I accept the contentions of Ms Whittle that there is a real likelihood of considerable overlap between the findings necessary for the proposed threshold issue, to found jurisdiction, and the factual findings which will ultimately be required for a determination under s 90SB(c) and s 90SM(4).
It is also significant in my view that there is neither an agreed statement of facts likely, nor is a narrow point to be determined nor is the hearing even of the threshold issue able to be conducted within a short time or even a short time relative to the total length of the trial if all issues are determined together.

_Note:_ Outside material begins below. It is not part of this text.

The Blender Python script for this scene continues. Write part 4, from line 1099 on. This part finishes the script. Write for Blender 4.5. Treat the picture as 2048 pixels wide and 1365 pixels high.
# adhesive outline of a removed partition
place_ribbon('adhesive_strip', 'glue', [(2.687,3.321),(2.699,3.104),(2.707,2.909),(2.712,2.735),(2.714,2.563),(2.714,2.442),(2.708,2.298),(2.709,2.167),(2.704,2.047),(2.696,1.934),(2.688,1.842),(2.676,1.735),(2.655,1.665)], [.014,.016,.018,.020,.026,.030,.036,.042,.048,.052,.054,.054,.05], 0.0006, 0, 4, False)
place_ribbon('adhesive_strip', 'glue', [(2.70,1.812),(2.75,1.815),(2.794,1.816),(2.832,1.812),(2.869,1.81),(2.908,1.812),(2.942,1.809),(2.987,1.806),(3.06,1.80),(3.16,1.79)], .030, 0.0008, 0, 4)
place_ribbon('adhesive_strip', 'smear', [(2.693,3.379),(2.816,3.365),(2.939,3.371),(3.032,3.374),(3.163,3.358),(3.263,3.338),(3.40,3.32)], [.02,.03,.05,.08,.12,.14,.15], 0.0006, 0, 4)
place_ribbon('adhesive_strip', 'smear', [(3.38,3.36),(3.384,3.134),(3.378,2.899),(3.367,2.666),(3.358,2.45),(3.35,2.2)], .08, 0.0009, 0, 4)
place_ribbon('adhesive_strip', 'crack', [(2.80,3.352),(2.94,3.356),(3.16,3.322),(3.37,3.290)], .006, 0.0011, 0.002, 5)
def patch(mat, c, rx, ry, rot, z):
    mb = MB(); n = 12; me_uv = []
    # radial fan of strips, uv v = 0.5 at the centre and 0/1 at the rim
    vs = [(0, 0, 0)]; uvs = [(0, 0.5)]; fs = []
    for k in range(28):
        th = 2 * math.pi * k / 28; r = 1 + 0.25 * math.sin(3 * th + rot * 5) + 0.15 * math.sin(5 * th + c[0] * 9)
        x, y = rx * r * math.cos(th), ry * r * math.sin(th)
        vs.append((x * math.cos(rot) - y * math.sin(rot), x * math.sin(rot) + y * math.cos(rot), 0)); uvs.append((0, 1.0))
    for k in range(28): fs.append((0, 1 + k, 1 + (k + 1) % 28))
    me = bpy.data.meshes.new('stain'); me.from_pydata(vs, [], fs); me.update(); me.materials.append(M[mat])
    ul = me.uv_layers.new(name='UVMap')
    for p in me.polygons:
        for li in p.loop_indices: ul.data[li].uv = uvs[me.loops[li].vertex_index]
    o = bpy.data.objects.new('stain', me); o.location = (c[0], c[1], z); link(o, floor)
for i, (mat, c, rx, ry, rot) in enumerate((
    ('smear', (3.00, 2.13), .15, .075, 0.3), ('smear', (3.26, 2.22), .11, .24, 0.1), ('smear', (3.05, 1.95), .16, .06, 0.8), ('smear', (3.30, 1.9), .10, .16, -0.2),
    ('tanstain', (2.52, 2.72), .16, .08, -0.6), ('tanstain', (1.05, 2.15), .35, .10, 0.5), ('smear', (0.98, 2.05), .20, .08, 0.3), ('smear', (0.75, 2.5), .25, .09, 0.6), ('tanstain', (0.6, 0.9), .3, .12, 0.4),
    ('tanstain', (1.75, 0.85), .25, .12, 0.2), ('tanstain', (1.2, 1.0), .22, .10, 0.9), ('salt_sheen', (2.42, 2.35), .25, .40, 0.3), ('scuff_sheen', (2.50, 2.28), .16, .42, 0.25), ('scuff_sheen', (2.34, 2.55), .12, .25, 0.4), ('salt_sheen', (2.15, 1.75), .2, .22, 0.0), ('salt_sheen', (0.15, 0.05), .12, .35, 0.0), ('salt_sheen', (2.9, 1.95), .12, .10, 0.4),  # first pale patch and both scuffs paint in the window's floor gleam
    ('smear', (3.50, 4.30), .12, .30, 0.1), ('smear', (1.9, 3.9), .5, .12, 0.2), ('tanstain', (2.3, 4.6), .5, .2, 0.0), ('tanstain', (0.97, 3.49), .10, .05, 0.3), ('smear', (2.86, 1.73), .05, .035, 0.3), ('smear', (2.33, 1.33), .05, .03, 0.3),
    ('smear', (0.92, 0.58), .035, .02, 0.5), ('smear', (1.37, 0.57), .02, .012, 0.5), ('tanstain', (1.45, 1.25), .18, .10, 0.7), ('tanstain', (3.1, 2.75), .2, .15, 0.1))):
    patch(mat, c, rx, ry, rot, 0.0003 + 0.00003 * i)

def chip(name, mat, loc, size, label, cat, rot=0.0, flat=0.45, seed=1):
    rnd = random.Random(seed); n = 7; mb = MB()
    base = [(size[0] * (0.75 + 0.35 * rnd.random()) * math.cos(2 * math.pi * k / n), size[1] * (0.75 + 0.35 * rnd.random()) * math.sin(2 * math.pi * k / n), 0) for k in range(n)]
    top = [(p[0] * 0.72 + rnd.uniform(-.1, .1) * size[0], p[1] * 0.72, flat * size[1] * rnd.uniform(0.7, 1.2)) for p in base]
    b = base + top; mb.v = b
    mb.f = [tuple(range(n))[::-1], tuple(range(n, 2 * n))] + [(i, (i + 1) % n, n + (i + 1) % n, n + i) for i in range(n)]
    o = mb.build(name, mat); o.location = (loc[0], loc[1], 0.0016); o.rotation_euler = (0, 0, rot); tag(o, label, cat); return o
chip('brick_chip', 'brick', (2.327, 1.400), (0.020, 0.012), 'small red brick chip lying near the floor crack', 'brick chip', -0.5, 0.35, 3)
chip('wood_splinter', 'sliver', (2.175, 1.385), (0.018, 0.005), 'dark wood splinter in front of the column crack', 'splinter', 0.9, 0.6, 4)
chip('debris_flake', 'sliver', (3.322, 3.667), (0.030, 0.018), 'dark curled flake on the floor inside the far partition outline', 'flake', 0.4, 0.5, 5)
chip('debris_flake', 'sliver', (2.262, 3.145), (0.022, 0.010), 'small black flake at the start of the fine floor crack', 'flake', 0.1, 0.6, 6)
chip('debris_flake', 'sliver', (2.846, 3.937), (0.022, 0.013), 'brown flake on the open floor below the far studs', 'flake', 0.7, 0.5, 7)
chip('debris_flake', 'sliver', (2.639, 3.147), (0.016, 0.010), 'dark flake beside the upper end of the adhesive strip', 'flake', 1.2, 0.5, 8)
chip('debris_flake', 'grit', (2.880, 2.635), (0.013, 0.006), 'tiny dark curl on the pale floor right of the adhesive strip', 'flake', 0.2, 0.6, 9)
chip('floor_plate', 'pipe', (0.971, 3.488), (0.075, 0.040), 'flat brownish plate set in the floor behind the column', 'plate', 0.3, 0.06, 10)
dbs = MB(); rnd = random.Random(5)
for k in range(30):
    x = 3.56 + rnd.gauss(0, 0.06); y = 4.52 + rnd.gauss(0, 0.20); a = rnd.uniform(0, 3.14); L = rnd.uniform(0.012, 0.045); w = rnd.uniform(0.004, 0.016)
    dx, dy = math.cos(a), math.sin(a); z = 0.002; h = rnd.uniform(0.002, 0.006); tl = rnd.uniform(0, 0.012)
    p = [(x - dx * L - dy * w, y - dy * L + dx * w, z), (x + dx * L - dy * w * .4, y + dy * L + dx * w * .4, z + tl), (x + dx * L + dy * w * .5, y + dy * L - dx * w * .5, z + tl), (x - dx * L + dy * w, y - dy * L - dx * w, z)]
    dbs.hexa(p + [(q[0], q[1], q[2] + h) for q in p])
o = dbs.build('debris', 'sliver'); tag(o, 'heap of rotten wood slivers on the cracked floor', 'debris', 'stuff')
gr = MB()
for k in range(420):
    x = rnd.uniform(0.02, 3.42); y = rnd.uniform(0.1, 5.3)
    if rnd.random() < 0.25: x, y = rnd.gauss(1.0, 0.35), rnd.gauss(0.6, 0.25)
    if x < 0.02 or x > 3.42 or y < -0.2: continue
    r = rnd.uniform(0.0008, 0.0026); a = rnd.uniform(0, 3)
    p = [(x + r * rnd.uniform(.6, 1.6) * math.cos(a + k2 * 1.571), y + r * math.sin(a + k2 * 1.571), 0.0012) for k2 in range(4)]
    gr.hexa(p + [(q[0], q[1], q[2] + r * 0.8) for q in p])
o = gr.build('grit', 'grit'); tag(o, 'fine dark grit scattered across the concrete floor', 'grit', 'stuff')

Mr Barone submitted a hearing on all issues may well require a longer trial than a trial of the threshold issue alone. He contended the scope of the hearing of all issues together would be greatly expanded because of the necessity to undertake complicated valuations of corporate entities said to be owned or controlled by Mr Barone. I accept there is some force in this submission, but it is difficult to form a more specific view about the extent to which any hearing would be expanded. But Mr Barone’s arguments seem to assume that, because of the need for complicated valuations for a hearing on all issues, a hearing of the threshold issue first will result in a more “speedy” trial. This is not persuasive. As I understand the submissions of the parties, the choice really is between a long trial on the threshold issue or a longer trial on all issues. Case management pressures in this Court and the claims upon judicial time by other litigants mean one lengthy trial is preferable to two trials, at least one of which will be lengthy.
It seems to me that these considerations, when combined with the complications that may arise in relation to appeals, and the potential for conflict to arise in the assessment of the credit of witnesses or inconsistent findings of fact if two hearings were to be conducted, conspire to prevent, in all likelihood, a judicial determination on the threshold issue finally quelling the controversy between the parties or resulting in an expeditious use of Court time which would promote the main purpose of the Family Law Rules. These conclusions weigh in favour of a hearing on all issues.
I decline to order the separate determination of any threshold issue.
I certify that the preceding twenty-nine (29) paragraphs are a true copy of the reasons for judgment of the Honourable Justice Harper delivered on 6 December 2019.